Transcribe the listing below word for word.

**SUPPLIED DATA**

* * * * * * *

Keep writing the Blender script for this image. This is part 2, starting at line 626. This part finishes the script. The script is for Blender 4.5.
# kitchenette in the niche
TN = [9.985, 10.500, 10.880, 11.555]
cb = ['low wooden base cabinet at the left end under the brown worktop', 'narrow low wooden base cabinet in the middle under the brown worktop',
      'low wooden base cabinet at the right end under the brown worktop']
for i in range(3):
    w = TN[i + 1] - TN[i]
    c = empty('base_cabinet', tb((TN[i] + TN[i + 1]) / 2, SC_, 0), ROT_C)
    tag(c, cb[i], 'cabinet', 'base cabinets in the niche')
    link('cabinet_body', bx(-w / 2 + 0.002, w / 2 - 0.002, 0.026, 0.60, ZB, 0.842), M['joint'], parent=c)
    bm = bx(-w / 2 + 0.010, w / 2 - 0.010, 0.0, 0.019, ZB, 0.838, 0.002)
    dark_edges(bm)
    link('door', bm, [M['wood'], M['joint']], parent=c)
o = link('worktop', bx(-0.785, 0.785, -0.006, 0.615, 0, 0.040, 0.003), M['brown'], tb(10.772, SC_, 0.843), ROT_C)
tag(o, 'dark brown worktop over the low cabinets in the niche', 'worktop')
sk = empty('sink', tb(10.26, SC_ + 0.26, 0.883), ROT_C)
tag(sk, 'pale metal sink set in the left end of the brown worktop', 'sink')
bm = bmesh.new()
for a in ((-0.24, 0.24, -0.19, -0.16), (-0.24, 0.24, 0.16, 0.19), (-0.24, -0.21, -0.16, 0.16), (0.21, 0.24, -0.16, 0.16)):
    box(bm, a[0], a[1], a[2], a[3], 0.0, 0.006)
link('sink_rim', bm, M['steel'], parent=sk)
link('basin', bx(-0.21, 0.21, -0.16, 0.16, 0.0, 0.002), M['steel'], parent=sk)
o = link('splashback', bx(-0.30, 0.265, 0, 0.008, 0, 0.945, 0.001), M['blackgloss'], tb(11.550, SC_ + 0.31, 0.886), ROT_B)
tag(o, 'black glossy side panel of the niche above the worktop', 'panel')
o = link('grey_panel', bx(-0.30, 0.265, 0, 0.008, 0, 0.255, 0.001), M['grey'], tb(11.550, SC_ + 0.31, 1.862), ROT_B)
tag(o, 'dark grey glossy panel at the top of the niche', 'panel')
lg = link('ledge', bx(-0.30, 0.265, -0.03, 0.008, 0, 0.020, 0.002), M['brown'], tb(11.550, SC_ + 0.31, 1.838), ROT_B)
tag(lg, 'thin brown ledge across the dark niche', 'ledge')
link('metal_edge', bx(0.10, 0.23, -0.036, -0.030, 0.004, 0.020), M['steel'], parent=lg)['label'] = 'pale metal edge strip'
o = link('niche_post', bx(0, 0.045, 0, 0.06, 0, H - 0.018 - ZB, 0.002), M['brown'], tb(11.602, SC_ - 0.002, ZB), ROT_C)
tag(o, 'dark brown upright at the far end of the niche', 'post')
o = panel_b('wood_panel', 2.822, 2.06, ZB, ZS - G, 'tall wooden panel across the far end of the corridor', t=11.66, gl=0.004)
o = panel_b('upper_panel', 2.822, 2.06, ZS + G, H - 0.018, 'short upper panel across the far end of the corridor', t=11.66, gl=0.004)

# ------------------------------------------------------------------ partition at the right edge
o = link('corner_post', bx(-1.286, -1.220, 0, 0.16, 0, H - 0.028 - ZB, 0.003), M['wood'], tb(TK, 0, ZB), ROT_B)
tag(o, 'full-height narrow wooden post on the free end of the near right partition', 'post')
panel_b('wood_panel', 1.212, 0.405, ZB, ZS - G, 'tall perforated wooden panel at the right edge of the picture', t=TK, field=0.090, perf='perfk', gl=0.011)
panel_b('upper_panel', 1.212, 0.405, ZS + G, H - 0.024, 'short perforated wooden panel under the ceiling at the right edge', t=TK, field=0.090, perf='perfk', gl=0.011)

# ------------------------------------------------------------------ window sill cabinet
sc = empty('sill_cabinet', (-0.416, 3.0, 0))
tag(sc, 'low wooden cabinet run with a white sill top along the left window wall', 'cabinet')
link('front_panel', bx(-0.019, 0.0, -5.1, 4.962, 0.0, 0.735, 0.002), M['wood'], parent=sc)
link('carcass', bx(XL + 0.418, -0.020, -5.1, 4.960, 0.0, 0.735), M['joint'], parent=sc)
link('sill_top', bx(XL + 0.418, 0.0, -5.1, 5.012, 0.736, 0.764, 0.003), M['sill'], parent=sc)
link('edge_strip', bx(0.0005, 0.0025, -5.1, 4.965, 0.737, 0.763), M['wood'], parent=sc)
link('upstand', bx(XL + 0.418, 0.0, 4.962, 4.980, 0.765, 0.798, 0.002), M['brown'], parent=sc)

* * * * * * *

**WRITTEN ANSWER**
Keep writing the Blender script for this image. This is part 2, starting at line 626. This part finishes the script. The script is for Blender 4.5.
# kitchenette in the niche
TN = [9.985, 10.500, 10.880, 11.555]
cb = ['low wooden base cabinet at the left end under the brown worktop', 'narrow low wooden base cabinet in the middle under the brown worktop',
      'low wooden base cabinet at the right end under the brown worktop']
for i in range(3):
    w = TN[i + 1] - TN[i]
    c = empty('base_cabinet', tb((TN[i] + TN[i + 1]) / 2, SC_, 0), ROT_C)
    tag(c, cb[i], 'cabinet', 'base cabinets in the niche')
    link('cabinet_body', bx(-w / 2 + 0.002, w / 2 - 0.002, 0.026, 0.60, ZB, 0.842), M['joint'], parent=c)
    bm = bx(-w / 2 + 0.010, w / 2 - 0.010, 0.0, 0.019, ZB, 0.838, 0.002)
    dark_edges(bm)
    link('door', bm, [M['wood'], M['joint']], parent=c)
o = link('worktop', bx(-0.785, 0.785, -0.006, 0.615, 0, 0.040, 0.003), M['brown'], tb(10.772, SC_, 0.843), ROT_C)
tag(o, 'dark brown worktop over the low cabinets in the niche', 'worktop')
sk = empty('sink', tb(10.26, SC_ + 0.26, 0.883), ROT_C)
tag(sk, 'pale metal sink set in the left end of the brown worktop', 'sink')
bm = bmesh.new()
for a in ((-0.24, 0.24, -0.19, -0.16), (-0.24, 0.24, 0.16, 0.19), (-0.24, -0.21, -0.16, 0.16), (0.21, 0.24, -0.16, 0.16)):
    box(bm, a[0], a[1], a[2], a[3], 0.0, 0.006)
link('sink_rim', bm, M['steel'], parent=sk)
link('basin', bx(-0.21, 0.21, -0.16, 0.16, 0.0, 0.002), M['steel'], parent=sk)
o = link('splashback', bx(-0.30, 0.265, 0, 0.008, 0, 0.945, 0.001), M['blackgloss'], tb(11.550, SC_ + 0.31, 0.886), ROT_B)
tag(o, 'black glossy side panel of the niche above the worktop', 'panel')
o = link('grey_panel', bx(-0.30, 0.265, 0, 0.008, 0, 0.255, 0.001), M['grey'], tb(11.550, SC_ + 0.31, 1.862), ROT_B)
tag(o, 'dark grey glossy panel at the top of the niche', 'panel')
lg = link('ledge', bx(-0.30, 0.265, -0.03, 0.008, 0, 0.020, 0.002), M['brown'], tb(11.550, SC_ + 0.31, 1.838), ROT_B)
tag(lg, 'thin brown ledge across the dark niche', 'ledge')
link('metal_edge', bx(0.10, 0.23, -0.036, -0.030, 0.004, 0.020), M['steel'], parent=lg)['label'] = 'pale metal edge strip'
o = link('niche_post', bx(0, 0.045, 0, 0.06, 0, H - 0.018 - ZB, 0.002), M['brown'], tb(11.602, SC_ - 0.002, ZB), ROT_C)
tag(o, 'dark brown upright at the far end of the niche', 'post')
o = panel_b('wood_panel', 2.822, 2.06, ZB, ZS - G, 'tall wooden panel across the far end of the corridor', t=11.66, gl=0.004)
o = panel_b('upper_panel', 2.822, 2.06, ZS + G, H - 0.018, 'short upper panel across the far end of the corridor', t=11.66, gl=0.004)

# ------------------------------------------------------------------ partition at the right edge
o = link('corner_post', bx(-1.286, -1.220, 0, 0.16, 0, H - 0.028 - ZB, 0.003), M['wood'], tb(TK, 0, ZB), ROT_B)
tag(o, 'full-height narrow wooden post on the free end of the near right partition', 'post')
panel_b('wood_panel', 1.212, 0.405, ZB, ZS - G, 'tall perforated wooden panel at the right edge of the picture', t=TK, field=0.090, perf='perfk', gl=0.011)
panel_b('upper_panel', 1.212, 0.405, ZS + G, H - 0.024, 'short perforated wooden panel under the ceiling at the right edge', t=TK, field=0.090, perf='perfk', gl=0.011)

# ------------------------------------------------------------------ window sill cabinet
sc = empty('sill_cabinet', (-0.416, 3.0, 0))
tag(sc, 'low wooden cabinet run with a white sill top along the left window wall', 'cabinet')
link('front_panel', bx(-0.019, 0.0, -5.1, 4.962, 0.0, 0.735, 0.002), M['wood'], parent=sc)
link('carcass', bx(XL + 0.418, -0.020, -5.1, 4.960, 0.0, 0.735), M['joint'], parent=sc)
link('sill_top', bx(XL + 0.418, 0.0, -5.1, 5.012, 0.736, 0.764, 0.003), M['sill'], parent=sc)
link('edge_strip', bx(0.0005, 0.0025, -5.1, 4.965, 0.737, 0.763), M['wood'], parent=sc)
link('upstand', bx(XL + 0.418, 0.0, 4.962, 4.980, 0.765, 0.798, 0.002), M['brown'], parent=sc)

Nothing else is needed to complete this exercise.